Exercise aim: Write out, unaltered, each line from the top of the records below down to the line where "return (q.x / q.z * U, -q.y / q.z * U)" appears, that line included.

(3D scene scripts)
◆ ◆ ◆ ◆ ◆

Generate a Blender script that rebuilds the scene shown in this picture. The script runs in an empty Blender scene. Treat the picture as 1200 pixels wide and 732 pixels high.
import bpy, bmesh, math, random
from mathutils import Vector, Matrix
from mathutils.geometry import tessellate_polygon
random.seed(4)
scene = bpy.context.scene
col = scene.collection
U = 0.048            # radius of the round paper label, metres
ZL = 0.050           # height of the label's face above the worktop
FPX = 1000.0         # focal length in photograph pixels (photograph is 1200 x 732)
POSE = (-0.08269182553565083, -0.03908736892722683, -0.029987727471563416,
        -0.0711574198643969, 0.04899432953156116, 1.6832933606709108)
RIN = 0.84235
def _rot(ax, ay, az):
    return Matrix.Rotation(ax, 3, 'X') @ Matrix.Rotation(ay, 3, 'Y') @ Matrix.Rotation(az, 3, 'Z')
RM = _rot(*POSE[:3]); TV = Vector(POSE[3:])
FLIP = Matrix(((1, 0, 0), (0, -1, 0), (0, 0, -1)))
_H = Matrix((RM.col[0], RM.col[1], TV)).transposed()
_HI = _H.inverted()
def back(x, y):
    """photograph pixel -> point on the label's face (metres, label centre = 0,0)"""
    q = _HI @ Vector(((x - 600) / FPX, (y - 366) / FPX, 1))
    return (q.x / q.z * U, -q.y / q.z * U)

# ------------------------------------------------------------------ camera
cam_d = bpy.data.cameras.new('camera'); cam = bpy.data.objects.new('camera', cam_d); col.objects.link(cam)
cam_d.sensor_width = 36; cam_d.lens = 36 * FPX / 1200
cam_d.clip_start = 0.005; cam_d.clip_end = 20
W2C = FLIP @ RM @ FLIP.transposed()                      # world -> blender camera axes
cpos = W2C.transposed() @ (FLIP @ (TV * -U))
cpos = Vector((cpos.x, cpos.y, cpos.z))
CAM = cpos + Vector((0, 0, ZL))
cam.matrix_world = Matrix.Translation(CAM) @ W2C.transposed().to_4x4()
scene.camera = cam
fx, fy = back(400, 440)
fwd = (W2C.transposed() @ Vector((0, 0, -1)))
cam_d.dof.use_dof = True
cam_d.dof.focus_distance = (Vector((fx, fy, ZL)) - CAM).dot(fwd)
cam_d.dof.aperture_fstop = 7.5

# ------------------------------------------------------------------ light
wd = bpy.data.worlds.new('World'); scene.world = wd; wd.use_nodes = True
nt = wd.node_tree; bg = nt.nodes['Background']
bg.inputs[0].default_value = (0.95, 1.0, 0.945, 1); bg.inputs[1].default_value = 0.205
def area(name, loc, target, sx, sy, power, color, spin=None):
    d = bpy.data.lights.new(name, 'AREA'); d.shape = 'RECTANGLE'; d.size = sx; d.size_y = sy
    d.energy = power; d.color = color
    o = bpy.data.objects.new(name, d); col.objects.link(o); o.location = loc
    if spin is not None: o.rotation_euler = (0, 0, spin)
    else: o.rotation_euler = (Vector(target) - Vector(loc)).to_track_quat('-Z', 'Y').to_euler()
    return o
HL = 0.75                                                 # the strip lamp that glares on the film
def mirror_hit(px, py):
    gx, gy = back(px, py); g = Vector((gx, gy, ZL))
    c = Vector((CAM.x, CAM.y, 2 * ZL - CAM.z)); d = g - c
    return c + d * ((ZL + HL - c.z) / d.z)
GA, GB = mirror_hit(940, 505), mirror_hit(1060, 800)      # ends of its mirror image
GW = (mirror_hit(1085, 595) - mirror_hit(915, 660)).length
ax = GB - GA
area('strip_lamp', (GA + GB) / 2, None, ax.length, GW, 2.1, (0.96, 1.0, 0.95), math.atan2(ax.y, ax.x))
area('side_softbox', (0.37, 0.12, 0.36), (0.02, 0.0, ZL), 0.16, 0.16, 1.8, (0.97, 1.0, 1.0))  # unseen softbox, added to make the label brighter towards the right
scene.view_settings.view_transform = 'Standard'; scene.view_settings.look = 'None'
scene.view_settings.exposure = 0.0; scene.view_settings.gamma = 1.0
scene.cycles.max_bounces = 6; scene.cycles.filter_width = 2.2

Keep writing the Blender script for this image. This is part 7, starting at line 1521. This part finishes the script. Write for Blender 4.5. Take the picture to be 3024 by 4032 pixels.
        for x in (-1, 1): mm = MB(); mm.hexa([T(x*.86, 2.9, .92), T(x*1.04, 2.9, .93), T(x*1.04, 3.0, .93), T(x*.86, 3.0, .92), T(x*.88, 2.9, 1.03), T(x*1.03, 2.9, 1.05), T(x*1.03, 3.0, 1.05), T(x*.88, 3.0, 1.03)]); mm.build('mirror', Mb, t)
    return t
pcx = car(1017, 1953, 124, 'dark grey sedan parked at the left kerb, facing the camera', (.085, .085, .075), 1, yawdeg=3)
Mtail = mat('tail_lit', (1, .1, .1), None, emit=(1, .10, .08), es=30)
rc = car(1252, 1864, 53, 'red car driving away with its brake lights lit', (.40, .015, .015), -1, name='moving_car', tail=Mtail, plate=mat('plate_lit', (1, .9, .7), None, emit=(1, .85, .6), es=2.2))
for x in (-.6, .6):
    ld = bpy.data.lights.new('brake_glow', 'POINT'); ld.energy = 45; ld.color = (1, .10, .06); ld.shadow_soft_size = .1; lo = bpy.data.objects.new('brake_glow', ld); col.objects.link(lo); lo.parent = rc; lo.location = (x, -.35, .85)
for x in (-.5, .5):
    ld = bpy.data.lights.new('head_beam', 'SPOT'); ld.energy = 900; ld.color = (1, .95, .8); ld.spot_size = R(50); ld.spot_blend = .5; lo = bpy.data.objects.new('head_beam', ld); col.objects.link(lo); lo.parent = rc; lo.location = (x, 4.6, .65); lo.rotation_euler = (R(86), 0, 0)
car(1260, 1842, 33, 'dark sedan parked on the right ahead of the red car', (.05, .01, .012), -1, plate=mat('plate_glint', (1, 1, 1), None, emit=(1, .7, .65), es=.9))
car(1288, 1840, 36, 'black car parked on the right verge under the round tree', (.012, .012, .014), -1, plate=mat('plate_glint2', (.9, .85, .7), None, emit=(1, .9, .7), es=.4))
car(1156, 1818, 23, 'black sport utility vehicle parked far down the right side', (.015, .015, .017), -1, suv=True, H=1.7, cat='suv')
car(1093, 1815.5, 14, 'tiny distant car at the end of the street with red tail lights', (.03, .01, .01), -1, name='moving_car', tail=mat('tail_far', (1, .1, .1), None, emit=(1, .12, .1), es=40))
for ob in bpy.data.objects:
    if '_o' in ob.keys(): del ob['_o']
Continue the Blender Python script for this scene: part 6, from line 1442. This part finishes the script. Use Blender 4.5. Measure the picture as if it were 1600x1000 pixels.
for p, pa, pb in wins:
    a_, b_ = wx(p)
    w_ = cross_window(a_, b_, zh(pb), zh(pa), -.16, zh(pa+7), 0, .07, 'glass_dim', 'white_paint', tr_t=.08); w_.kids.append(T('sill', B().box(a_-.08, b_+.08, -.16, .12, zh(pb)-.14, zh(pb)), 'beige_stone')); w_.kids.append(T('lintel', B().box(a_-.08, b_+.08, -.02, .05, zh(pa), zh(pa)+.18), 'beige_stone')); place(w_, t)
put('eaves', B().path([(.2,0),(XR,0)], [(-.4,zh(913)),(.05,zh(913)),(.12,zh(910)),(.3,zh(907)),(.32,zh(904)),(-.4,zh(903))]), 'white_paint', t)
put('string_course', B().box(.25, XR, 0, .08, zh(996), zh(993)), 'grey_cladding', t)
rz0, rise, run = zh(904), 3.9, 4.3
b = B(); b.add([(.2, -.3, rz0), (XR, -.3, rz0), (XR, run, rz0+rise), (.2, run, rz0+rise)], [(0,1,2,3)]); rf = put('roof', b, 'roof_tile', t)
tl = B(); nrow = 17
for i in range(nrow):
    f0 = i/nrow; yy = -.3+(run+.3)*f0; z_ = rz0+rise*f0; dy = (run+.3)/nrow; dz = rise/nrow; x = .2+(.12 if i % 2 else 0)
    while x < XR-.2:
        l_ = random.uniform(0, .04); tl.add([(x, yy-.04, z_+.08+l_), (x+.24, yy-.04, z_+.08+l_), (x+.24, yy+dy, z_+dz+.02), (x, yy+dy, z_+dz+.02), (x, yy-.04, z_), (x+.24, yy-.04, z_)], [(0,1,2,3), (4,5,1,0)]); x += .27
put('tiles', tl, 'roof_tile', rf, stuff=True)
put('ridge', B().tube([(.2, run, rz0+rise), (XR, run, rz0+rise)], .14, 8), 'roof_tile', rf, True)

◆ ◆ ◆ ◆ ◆

Task result:
Generate a Blender script that rebuilds the scene shown in this picture. The script runs in an empty Blender scene. Treat the picture as 1200 pixels wide and 732 pixels high.
import bpy, bmesh, math, random
from mathutils import Vector, Matrix
from mathutils.geometry import tessellate_polygon
random.seed(4)
scene = bpy.context.scene
col = scene.collection
U = 0.048            # radius of the round paper label, metres
ZL = 0.050           # height of the label's face above the worktop
FPX = 1000.0         # focal length in photograph pixels (photograph is 1200 x 732)
POSE = (-0.08269182553565083, -0.03908736892722683, -0.029987727471563416,
        -0.0711574198643969, 0.04899432953156116, 1.6832933606709108)
RIN = 0.84235
def _rot(ax, ay, az):
    return Matrix.Rotation(ax, 3, 'X') @ Matrix.Rotation(ay, 3, 'Y') @ Matrix.Rotation(az, 3, 'Z')
RM = _rot(*POSE[:3]); TV = Vector(POSE[3:])
FLIP = Matrix(((1, 0, 0), (0, -1, 0), (0, 0, -1)))
_H = Matrix((RM.col[0], RM.col[1], TV)).transposed()
_HI = _H.inverted()
def back(x, y):
    """photograph pixel -> point on the label's face (metres, label centre = 0,0)"""
    q = _HI @ Vector(((x - 600) / FPX, (y - 366) / FPX, 1))
    return (q.x / q.z * U, -q.y / q.z * U)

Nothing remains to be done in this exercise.